**PROBLEM REQUIREMENTS**: Reproduce the listing below without any change.

----------------------------------------

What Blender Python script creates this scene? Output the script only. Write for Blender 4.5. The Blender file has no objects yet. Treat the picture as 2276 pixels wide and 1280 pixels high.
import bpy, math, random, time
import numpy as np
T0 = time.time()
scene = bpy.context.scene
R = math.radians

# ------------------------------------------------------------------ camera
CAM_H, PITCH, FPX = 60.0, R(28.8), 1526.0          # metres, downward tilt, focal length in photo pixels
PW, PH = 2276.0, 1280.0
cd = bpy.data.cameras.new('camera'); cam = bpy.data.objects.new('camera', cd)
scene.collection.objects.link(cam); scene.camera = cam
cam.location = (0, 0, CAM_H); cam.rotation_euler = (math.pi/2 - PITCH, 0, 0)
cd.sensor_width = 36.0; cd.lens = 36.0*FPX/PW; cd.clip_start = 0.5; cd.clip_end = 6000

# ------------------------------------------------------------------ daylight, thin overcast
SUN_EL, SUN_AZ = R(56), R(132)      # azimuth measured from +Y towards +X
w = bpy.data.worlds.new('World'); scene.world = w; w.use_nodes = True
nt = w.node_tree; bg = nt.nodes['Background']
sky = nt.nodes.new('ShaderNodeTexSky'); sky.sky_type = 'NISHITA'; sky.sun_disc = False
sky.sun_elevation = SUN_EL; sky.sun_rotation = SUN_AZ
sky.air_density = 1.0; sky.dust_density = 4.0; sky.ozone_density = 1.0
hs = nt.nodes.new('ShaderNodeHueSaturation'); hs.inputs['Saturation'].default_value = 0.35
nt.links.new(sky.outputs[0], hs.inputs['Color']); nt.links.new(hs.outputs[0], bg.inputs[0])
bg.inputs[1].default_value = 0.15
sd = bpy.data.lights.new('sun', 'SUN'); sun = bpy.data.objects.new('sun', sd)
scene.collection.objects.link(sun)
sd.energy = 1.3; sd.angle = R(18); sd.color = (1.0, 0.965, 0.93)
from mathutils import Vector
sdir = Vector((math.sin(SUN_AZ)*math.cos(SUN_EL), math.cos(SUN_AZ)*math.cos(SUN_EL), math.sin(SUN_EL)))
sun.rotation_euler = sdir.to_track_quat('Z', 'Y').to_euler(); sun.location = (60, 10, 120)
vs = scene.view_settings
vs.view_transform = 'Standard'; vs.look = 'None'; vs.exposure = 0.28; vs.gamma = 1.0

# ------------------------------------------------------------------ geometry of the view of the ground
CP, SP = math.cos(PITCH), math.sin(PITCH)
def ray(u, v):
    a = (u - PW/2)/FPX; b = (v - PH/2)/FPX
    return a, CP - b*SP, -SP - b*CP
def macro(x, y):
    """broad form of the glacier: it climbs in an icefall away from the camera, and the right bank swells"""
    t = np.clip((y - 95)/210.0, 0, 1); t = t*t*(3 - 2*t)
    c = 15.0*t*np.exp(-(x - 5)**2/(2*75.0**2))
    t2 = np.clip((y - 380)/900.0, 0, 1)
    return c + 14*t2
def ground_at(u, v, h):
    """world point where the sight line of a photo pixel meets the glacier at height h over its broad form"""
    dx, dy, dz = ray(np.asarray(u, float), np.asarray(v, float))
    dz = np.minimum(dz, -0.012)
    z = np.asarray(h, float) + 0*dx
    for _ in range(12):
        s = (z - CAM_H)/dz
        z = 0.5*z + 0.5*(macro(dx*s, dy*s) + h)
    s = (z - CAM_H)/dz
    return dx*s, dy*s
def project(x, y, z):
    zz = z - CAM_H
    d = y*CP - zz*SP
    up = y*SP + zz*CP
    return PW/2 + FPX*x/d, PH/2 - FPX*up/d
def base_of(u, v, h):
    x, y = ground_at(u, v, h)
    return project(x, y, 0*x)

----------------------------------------

**EXERCISE ANSWER**:
What Blender Python script creates this scene? Output the script only. Write for Blender 4.5. The Blender file has no objects yet. Treat the picture as 2276 pixels wide and 1280 pixels high.
import bpy, math, random, time
import numpy as np
T0 = time.time()
scene = bpy.context.scene
R = math.radians

# ------------------------------------------------------------------ camera
CAM_H, PITCH, FPX = 60.0, R(28.8), 1526.0          # metres, downward tilt, focal length in photo pixels
PW, PH = 2276.0, 1280.0
cd = bpy.data.cameras.new('camera'); cam = bpy.data.objects.new('camera', cd)
scene.collection.objects.link(cam); scene.camera = cam
cam.location = (0, 0, CAM_H); cam.rotation_euler = (math.pi/2 - PITCH, 0, 0)
cd.sensor_width = 36.0; cd.lens = 36.0*FPX/PW; cd.clip_start = 0.5; cd.clip_end = 6000

# ------------------------------------------------------------------ daylight, thin overcast
SUN_EL, SUN_AZ = R(56), R(132)      # azimuth measured from +Y towards +X
w = bpy.data.worlds.new('World'); scene.world = w; w.use_nodes = True
nt = w.node_tree; bg = nt.nodes['Background']
sky = nt.nodes.new('ShaderNodeTexSky'); sky.sky_type = 'NISHITA'; sky.sun_disc = False
sky.sun_elevation = SUN_EL; sky.sun_rotation = SUN_AZ
sky.air_density = 1.0; sky.dust_density = 4.0; sky.ozone_density = 1.0
hs = nt.nodes.new('ShaderNodeHueSaturation'); hs.inputs['Saturation'].default_value = 0.35
nt.links.new(sky.outputs[0], hs.inputs['Color']); nt.links.new(hs.outputs[0], bg.inputs[0])
bg.inputs[1].default_value = 0.15
sd = bpy.data.lights.new('sun', 'SUN'); sun = bpy.data.objects.new('sun', sd)
scene.collection.objects.link(sun)
sd.energy = 1.3; sd.angle = R(18); sd.color = (1.0, 0.965, 0.93)
from mathutils import Vector
sdir = Vector((math.sin(SUN_AZ)*math.cos(SUN_EL), math.cos(SUN_AZ)*math.cos(SUN_EL), math.sin(SUN_EL)))
sun.rotation_euler = sdir.to_track_quat('Z', 'Y').to_euler(); sun.location = (60, 10, 120)
vs = scene.view_settings
vs.view_transform = 'Standard'; vs.look = 'None'; vs.exposure = 0.28; vs.gamma = 1.0

# ------------------------------------------------------------------ geometry of the view of the ground
CP, SP = math.cos(PITCH), math.sin(PITCH)
def ray(u, v):
    a = (u - PW/2)/FPX; b = (v - PH/2)/FPX
    return a, CP - b*SP, -SP - b*CP
def macro(x, y):
    """broad form of the glacier: it climbs in an icefall away from the camera, and the right bank swells"""
    t = np.clip((y - 95)/210.0, 0, 1); t = t*t*(3 - 2*t)
    c = 15.0*t*np.exp(-(x - 5)**2/(2*75.0**2))
    t2 = np.clip((y - 380)/900.0, 0, 1)
    return c + 14*t2
def ground_at(u, v, h):
    """world point where the sight line of a photo pixel meets the glacier at height h over its broad form"""
    dx, dy, dz = ray(np.asarray(u, float), np.asarray(v, float))
    dz = np.minimum(dz, -0.012)
    z = np.asarray(h, float) + 0*dx
    for _ in range(12):
        s = (z - CAM_H)/dz
        z = 0.5*z + 0.5*(macro(dx*s, dy*s) + h)
    s = (z - CAM_H)/dz
    return dx*s, dy*s
def project(x, y, z):
    zz = z - CAM_H
    d = y*CP - zz*SP
    up = y*SP + zz*CP
    return PW/2 + FPX*x/d, PH/2 - FPX*up/d
def base_of(u, v, h):
    x, y = ground_at(u, v, h)
    return project(x, y, 0*x)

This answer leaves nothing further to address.